Fort Snelling (Minnesota), a story

Fort Snelling

*Fort Snelling is remembered on this date in 1820. This is a former military garrison built with slave labor to advance white American land acquisition from indigenous communities.

It is in Minnesota on the bluffs overlooking where the Minnesota and Mississippi Rivers meet. The military site was initially named Fort Saint Anthony, but it was renamed Fort Snelling after its construction in 1825. The historic fort is in the unorganized territory within Hennepin County, bordering Ramsey and Dakota counties.

Slavery at the fort

Although slavery violated the Northwest Ordinance of 1787 and the Missouri Compromise of 1820, enslaved Africans worked at the fort. Fort Snelling housed fur traders and officers who brought their slaves to the post. Colonel Zachary Taylor assumed command in 1828. He observed that the "buffalo are entirely gone, and bear and deer are scarcely seen." He also wrote that the "Indians subsist principally on fish, waterfowl, and wild rice." While stationed at Fort Snelling, Col. Taylor had eight enslaved adults and several minors die. Along with the fort's construction, an Indian Agency was built on the military reservation opposite the fort at Mendota.
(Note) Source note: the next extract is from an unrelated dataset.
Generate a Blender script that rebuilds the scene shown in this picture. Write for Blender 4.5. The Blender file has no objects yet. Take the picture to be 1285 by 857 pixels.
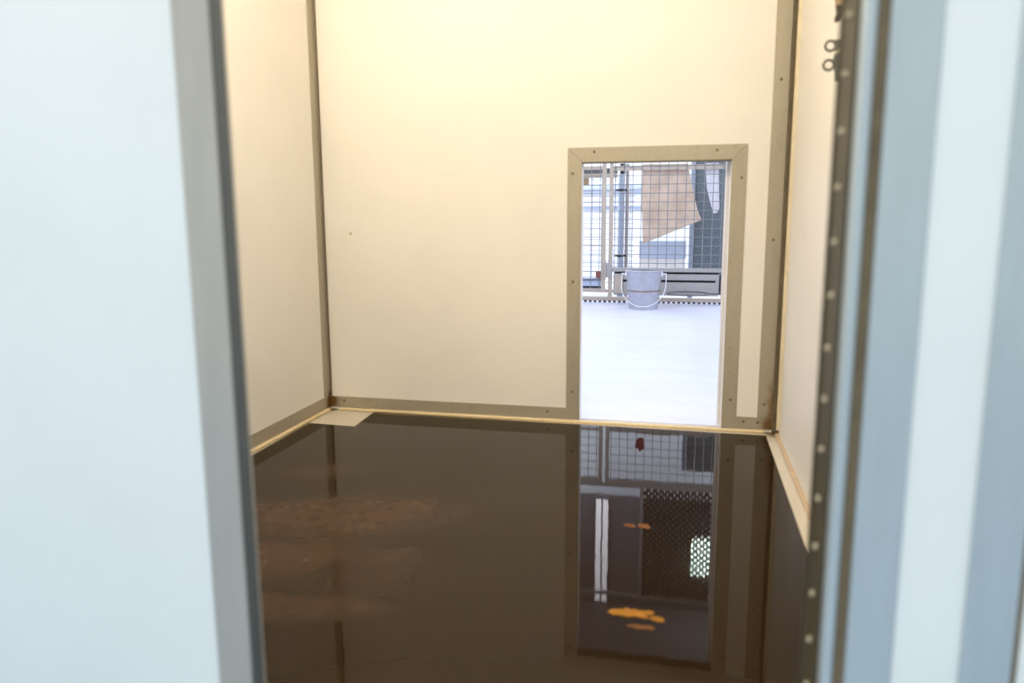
import bpy, bmesh, math, random
from mathutils import Vector, Matrix, Euler
random.seed(7)
PI = math.pi
S = bpy.context.scene
COL = S.collection

# ------------------------------------------------------------------ materials
def new_mat(name):
    m = bpy.data.materials.new(name); m.use_nodes = True
    nt = m.node_tree
    return m, nt, nt.nodes['Principled BSDF']

def setp(b, color=None, rough=None, metal=None, spec=None, ior=None):
    if color is not None: b.inputs['Base Color'].default_value = (*color, 1)
    if rough is not None: b.inputs['Roughness'].default_value = rough
    if metal is not None: b.inputs['Metallic'].default_value = metal
    if spec is not None: b.inputs['Specular IOR Level'].default_value = spec
    if ior is not None: b.inputs['IOR'].default_value = ior

def noise(nt, scale, detail=4, rough=0.55, stretch=None, coord='Object'):
    tc = nt.nodes.new('ShaderNodeTexCoord')
    n = nt.nodes.new('ShaderNodeTexNoise')
    n.inputs['Scale'].default_value = scale; n.inputs['Detail'].default_value = detail
    n.inputs['Roughness'].default_value = rough
    if stretch:
        mp = nt.nodes.new('ShaderNodeMapping'); mp.inputs['Scale'].default_value = stretch
        nt.links.new(tc.outputs[coord], mp.inputs['Vector']); nt.links.new(mp.outputs[0], n.inputs['Vector'])
    else:
        nt.links.new(tc.outputs[coord], n.inputs['Vector'])
    return n.outputs['Fac']

def ramp(nt, fac, lo, hi):
    mr = nt.nodes.new('ShaderNodeMapRange'); mr.interpolation_type = 'SMOOTHSTEP'
    mr.inputs['From Min'].default_value = lo; mr.inputs['From Max'].default_value = hi
    nt.links.new(fac, mr.inputs['Value'])
    return mr.outputs['Result']

def math_(nt, op, a, b=None):
    m = nt.nodes.new('ShaderNodeMath'); m.operation = op
    for i, v in enumerate((a, b)):
        if v is None: continue
        if isinstance(v, (int, float)): m.inputs[i].default_value = v
        else: nt.links.new(v, m.inputs[i])
    return m.outputs[0]

def mix(nt, fac, a, b):
    mx = nt.nodes.new('ShaderNodeMix'); mx.data_type = 'RGBA'
    if isinstance(fac, (int, float)): mx.inputs[0].default_value = fac
    else: nt.links.new(fac, mx.inputs[0])
    for i, v in ((6, a), (7, b)):
        if isinstance(v, tuple): mx.inputs[i].default_value = (*v, 1)
        else: nt.links.new(v, mx.inputs[i])
    return mx.outputs[2]

def blob(nt, centre, radii, wob=0.0, rot=0.0, scale=6.0):
    """distance field of an ellipsoid: <1 inside, edge made ragged by noise"""
    tc = nt.nodes.new('ShaderNodeTexCoord')
    mp = nt.nodes.new('ShaderNodeMapping'); mp.vector_type = 'TEXTURE'
    mp.inputs['Location'].default_value = centre; mp.inputs['Scale'].default_value = radii
    mp.inputs['Rotation'].default_value = (0, 0, rot)
    nt.links.new(tc.outputs['Object'], mp.inputs['Vector'])
    ln = nt.nodes.new('ShaderNodeVectorMath'); ln.operation = 'LENGTH'
    nt.links.new(mp.outputs[0], ln.inputs[0])
    d = ln.outputs['Value']
    if wob:
        d = math_(nt, 'ADD', d, math_(nt, 'MULTIPLY', math_(nt, 'SUBTRACT', noise(nt, scale, 5), 0.5), wob))
    return d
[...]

Major Lawrence Taliaferro administered it. In 1834, Taliaferro assisted missionaries in developing the Dakota alphabet and compiling a Dakota dictionary. He also served as the Territorial Justice of Peace until 1838, when the Governor of Iowa named Henry Sibley his replacement. The agency held court, and those incarcerated were sent to Fort Snelling's Round Tower. St. Paul also sent its criminals to the building until 1851.

Both Fort Snelling and Fort Ripley provided this civil service for the internment of criminals until the territory developed the civil infrastructure needed. Major Taliaferro owned 21 enslaved people, one of whom was Harriet Robinson. She married Dred Scott, and Major Taliaferro officiated. They had two enslaved children at Fort Snelling from 1836 to 1840. U.S. Army officers submitted pay vouchers to cover the expenses of retaining enslaved people. The last slave-holding unit was the 10th Infantry. Colonel Snelling employed his slaves even after slavery was unconstitutional with Minnesota's statehood in 1858. 
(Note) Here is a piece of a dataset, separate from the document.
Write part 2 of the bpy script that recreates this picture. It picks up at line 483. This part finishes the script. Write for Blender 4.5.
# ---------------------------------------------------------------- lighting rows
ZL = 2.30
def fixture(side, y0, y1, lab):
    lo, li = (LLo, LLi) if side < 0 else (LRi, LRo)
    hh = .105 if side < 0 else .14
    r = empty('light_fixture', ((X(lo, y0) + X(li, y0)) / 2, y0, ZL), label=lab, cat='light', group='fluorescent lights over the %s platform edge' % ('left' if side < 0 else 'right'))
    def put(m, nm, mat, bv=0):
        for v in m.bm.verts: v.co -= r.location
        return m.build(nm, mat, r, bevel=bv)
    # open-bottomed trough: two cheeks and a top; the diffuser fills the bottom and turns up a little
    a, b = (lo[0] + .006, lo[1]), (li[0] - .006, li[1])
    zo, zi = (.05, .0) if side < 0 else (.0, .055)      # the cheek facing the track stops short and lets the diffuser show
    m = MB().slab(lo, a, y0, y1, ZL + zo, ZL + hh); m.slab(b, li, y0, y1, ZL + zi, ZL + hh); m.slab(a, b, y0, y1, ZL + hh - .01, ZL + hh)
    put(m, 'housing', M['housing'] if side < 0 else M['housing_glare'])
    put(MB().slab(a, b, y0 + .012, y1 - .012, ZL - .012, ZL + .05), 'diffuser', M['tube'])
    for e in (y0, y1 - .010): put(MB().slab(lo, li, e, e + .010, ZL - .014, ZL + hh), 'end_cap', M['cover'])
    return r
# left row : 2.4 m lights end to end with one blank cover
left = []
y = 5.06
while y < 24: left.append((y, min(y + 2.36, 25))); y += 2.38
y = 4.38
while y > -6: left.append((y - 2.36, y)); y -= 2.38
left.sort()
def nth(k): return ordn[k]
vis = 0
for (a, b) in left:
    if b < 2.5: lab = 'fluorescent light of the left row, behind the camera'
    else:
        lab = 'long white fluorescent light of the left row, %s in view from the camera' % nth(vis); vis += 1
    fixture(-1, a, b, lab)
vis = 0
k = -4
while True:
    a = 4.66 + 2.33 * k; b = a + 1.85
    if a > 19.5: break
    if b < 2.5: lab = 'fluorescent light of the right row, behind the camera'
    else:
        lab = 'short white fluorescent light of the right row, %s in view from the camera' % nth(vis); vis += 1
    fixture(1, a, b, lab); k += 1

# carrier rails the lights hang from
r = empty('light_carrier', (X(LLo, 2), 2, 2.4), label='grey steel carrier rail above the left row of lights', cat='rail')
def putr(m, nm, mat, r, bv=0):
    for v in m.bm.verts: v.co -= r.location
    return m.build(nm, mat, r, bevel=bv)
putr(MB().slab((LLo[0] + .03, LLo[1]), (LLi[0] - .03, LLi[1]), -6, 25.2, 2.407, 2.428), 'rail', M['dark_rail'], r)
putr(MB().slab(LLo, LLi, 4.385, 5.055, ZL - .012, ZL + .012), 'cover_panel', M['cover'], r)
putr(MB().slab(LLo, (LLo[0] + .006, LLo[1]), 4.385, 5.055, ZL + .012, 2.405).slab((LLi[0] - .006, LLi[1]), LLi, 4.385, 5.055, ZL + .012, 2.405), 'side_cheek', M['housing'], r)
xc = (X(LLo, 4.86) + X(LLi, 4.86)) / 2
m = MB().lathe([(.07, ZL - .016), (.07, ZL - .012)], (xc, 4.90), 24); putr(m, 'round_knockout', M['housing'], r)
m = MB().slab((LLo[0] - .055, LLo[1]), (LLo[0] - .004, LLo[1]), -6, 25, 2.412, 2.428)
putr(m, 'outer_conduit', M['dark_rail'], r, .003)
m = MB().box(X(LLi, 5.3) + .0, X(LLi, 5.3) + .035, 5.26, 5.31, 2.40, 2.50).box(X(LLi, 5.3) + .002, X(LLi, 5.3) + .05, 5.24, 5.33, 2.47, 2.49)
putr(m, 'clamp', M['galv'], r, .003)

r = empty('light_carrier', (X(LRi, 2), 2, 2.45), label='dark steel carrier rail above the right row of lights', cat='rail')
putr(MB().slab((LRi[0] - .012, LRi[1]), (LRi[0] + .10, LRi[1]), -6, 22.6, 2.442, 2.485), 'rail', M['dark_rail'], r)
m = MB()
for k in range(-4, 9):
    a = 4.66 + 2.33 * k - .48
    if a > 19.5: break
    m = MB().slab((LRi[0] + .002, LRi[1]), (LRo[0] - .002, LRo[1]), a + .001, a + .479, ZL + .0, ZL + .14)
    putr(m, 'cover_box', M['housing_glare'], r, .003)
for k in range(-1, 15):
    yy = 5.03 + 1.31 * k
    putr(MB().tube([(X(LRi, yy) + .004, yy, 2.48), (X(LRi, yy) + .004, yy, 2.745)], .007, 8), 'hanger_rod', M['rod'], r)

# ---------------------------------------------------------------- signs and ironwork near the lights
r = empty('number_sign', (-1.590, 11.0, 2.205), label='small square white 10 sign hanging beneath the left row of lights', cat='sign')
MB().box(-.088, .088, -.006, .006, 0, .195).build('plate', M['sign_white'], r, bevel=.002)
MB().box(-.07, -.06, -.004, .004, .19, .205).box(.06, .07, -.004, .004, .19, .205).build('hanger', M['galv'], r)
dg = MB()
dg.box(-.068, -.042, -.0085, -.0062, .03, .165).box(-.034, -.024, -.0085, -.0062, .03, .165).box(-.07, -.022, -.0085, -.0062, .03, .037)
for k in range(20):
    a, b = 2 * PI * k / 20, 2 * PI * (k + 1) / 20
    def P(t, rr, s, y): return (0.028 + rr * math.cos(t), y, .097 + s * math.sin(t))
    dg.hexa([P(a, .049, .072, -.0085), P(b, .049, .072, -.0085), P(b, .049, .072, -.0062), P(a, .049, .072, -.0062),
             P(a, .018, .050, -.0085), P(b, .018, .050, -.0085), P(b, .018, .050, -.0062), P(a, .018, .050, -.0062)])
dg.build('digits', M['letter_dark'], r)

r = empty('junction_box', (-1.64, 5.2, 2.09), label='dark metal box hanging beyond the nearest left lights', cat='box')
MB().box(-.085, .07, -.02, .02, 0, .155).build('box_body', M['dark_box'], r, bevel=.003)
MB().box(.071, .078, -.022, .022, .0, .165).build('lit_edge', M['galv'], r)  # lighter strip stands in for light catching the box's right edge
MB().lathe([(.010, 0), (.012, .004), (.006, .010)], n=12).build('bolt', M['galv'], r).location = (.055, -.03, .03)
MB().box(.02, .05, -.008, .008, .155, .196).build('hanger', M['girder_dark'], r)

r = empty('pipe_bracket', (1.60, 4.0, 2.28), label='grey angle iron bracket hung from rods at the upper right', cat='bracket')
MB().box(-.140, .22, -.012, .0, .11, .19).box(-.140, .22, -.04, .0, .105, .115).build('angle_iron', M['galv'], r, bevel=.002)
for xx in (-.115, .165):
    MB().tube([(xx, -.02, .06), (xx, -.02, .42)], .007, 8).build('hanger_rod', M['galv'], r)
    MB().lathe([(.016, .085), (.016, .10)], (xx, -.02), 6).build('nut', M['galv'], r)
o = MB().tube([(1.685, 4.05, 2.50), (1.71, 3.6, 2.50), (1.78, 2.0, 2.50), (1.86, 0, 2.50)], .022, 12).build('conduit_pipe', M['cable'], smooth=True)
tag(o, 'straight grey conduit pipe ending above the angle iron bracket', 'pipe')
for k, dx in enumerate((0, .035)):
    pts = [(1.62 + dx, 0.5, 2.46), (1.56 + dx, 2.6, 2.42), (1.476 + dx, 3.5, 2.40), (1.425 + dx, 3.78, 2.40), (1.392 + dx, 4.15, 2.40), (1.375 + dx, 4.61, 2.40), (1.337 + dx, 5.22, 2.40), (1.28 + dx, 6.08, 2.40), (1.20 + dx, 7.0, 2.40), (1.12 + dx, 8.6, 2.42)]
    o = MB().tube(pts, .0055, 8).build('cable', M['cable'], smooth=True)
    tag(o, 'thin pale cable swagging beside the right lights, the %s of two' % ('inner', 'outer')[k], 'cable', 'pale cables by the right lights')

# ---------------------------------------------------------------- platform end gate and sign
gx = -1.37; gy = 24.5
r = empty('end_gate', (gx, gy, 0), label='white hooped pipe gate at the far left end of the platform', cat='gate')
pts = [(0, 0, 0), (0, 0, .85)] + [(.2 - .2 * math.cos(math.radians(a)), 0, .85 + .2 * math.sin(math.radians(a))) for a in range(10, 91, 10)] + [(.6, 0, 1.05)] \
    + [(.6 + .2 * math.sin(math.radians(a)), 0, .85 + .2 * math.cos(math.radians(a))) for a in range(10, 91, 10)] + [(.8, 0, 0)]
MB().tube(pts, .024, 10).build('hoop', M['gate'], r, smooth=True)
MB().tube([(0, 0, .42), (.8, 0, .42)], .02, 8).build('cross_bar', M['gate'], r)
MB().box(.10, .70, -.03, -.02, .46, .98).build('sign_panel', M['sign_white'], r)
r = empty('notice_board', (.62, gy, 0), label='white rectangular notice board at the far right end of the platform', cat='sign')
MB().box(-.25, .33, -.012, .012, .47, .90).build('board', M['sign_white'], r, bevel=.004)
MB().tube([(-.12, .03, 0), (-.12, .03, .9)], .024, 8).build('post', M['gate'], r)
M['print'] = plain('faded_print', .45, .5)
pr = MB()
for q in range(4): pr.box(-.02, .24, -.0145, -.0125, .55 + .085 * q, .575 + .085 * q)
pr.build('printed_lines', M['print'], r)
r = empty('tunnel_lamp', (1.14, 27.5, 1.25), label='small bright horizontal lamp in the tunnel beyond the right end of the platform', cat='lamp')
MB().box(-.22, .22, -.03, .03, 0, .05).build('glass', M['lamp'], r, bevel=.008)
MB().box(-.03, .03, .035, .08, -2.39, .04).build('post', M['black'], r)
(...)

Two enslaved women at Fort Snelling sued for their freedom and were set free in 1836. Rachel was a slave to Lieutenant Thomas Stockton at Fort Snelling from 1830 to 1831, then at Fort Crawford at Prairie du Chien until 1834. When Rachel and her son were sold in St. Louis, she sued, claiming that she had been illegally enslaved in the Minnesota Territory. In 1836, the Missouri Supreme Court ruled that she should be made a free person. The second woman, Courtney, also sued for freedom in St. Louis.

When the Missouri Supreme Court ruled in Rachel's favor, Courtney's enslaver conceded her case and freed Courtney and her son William. Courtney had another son named Joseph Godfrey, who remained in Minnesota when she was sent to a slave market in St. Louis. He is the only known "Minnesota runaway slave" who ran away from the fort and was taken in by the Dakota. He was involved in the Dakota War and was the first defendant on the docket of the military tribunal for hanging.
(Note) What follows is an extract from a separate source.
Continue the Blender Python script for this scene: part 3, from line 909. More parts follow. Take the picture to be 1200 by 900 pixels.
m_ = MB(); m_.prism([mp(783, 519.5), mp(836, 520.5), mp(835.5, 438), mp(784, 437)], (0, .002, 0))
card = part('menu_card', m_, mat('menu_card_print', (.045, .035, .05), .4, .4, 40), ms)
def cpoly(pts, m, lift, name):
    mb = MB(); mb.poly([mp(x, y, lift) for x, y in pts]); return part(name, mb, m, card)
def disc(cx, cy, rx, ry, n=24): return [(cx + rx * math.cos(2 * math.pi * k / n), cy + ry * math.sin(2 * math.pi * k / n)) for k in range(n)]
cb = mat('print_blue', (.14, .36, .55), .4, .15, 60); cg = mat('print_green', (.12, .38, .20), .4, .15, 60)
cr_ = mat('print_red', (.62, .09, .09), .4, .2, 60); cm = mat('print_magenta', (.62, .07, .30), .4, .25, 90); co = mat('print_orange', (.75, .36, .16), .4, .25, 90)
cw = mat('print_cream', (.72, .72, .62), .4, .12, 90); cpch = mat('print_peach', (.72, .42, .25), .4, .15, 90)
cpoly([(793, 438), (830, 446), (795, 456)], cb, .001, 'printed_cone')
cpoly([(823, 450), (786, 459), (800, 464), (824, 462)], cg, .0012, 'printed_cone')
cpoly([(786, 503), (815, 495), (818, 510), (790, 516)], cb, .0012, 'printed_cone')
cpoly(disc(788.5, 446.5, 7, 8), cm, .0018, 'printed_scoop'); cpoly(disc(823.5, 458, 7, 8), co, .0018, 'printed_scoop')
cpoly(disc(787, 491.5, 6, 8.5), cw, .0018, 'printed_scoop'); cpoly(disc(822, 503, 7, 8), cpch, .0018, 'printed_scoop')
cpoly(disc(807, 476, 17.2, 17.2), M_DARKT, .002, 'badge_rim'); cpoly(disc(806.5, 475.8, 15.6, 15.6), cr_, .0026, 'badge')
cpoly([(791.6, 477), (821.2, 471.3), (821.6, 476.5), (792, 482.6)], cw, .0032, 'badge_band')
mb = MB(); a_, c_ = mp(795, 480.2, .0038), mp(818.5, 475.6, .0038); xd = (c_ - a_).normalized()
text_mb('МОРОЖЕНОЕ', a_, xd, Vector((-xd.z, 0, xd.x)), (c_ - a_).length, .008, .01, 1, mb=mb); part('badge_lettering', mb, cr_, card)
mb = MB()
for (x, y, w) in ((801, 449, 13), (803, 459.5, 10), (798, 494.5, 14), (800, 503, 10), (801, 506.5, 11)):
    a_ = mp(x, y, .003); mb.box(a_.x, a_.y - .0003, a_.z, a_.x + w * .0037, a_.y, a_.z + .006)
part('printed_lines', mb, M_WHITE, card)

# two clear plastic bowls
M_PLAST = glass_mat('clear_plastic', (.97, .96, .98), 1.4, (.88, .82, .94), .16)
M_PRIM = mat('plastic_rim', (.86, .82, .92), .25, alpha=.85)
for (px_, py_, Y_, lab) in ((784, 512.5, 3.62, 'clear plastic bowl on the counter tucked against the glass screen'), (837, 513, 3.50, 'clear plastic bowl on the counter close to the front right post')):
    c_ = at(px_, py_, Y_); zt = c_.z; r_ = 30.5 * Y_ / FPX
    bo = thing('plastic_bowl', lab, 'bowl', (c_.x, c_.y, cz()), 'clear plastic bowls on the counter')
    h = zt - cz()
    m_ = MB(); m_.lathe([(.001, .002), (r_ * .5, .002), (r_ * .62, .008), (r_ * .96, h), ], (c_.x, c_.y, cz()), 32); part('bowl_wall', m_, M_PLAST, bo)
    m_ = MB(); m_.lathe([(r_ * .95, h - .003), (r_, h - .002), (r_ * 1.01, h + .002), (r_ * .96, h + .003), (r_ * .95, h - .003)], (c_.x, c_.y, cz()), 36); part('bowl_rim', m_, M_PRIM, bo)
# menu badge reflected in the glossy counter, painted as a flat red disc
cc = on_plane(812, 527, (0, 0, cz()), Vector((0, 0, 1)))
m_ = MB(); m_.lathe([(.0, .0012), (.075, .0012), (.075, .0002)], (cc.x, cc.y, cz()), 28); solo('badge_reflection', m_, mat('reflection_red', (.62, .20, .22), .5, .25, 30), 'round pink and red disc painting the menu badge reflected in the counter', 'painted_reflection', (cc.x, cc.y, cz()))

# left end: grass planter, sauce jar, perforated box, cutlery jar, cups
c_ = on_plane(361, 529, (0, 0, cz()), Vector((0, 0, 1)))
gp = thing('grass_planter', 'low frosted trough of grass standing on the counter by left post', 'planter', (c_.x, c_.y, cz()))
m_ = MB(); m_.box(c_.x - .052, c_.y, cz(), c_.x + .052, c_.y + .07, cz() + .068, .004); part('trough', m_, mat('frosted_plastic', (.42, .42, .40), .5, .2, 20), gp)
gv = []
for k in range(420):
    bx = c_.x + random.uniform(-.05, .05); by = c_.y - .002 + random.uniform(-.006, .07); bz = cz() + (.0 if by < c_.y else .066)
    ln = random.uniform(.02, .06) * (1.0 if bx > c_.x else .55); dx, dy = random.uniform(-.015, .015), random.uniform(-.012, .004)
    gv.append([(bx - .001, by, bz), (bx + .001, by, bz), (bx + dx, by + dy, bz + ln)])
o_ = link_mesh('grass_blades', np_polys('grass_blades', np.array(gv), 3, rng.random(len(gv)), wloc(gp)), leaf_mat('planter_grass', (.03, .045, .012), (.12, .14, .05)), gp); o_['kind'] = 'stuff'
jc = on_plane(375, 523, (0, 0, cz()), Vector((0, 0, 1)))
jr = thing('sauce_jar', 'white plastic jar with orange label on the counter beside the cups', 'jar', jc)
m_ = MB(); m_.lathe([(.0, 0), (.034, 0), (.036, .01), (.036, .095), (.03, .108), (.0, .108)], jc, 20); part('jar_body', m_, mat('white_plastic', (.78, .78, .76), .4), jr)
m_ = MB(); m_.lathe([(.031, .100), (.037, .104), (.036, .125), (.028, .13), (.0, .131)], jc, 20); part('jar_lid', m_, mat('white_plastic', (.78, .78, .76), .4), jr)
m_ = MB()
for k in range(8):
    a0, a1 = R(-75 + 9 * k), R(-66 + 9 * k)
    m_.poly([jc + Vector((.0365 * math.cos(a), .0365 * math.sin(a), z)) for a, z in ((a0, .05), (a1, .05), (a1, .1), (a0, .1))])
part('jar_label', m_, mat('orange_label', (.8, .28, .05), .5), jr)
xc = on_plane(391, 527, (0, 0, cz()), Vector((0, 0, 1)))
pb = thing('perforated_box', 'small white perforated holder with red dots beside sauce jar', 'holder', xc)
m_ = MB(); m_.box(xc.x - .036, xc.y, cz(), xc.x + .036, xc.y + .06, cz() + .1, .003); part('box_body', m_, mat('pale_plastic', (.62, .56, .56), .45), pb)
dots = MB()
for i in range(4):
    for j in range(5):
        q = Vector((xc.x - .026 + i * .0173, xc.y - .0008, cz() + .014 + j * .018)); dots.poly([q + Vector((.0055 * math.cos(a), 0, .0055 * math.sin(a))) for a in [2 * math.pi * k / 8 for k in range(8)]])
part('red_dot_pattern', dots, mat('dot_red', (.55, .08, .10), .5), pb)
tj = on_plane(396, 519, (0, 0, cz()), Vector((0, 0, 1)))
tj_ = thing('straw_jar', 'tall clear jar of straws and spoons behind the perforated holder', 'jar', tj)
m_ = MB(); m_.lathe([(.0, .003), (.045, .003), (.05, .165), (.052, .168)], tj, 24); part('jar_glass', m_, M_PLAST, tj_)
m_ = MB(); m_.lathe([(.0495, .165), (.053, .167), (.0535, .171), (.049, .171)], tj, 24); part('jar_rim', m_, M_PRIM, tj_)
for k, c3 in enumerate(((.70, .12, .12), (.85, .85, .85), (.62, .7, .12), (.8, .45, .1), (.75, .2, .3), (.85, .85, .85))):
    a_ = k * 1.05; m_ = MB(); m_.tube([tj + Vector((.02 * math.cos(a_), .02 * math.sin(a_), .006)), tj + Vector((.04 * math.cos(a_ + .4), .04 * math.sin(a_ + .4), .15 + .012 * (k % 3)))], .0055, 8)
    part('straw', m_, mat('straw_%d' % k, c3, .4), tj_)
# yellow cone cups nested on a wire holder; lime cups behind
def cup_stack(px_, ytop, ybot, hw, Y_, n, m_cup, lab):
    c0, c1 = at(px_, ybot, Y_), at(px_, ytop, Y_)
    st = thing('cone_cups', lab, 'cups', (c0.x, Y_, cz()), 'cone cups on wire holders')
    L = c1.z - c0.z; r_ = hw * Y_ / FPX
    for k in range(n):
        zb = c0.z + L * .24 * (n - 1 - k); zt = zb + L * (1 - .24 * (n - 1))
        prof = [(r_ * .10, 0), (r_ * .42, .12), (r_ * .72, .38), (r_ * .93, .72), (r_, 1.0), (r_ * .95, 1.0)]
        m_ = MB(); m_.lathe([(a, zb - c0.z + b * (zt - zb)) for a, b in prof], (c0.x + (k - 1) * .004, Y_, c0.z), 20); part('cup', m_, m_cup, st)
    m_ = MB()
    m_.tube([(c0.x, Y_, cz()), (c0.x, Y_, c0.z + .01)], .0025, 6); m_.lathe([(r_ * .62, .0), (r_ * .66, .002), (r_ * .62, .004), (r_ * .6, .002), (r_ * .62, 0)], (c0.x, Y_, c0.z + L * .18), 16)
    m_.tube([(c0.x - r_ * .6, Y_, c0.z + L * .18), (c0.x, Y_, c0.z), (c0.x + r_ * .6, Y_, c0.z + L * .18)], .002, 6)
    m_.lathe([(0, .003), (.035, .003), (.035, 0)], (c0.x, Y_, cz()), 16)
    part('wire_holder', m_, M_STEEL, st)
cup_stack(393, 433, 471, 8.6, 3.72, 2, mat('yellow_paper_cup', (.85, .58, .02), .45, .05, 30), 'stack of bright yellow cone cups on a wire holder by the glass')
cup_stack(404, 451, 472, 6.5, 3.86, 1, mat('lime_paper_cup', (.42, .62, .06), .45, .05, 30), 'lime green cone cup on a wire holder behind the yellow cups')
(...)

Dred Scott and his wife Harriet Robinson Scott's emancipation episode occurred at the fort. In 1843, he sued for his family's freedom for illegally being indentured in free territory. Dred Scott v. Sandford was a landmark case that held that neither enslaved nor free Africans were United States citizens. The decision increased sectional tensions between the North and South. The fort also served as the primary center for Government forces during the Dakota War of 1862. It also was the encampment site where the eastern Dakota and Ho-chunk non-combatants awaited riverboat transport in their forced removal from Minnesota when the hostilities ceased.

The fort served as a recruiting station for the American Civil WarSpanish American War, and both World Wars before being decommissioned a second time in 1946. All that remained of the original lower post were the round and hexagon towers. It fell into disrepair until the lower center was restored to its original appearance in 1965.

Many of the important buildings of the upper post remain today, with some still in disrepair. Multiple government agencies now own portions of the former fort, with the Minnesota Historical Society administering the Historic Fort Snelling site. The Minnesota Department of Natural Resources administers Fort Snelling State Park at the bottom of the bluff.

Fort Snelling once encompassed the park's land. It has been cited as a "National Treasure" by the National Trust for Historic Preservation. The historic fort is in the Mississippi National River and Recreation Area, a National Park Service unit. We chose May 11 for this article because it corresponded with the month and date Minnesota became a state.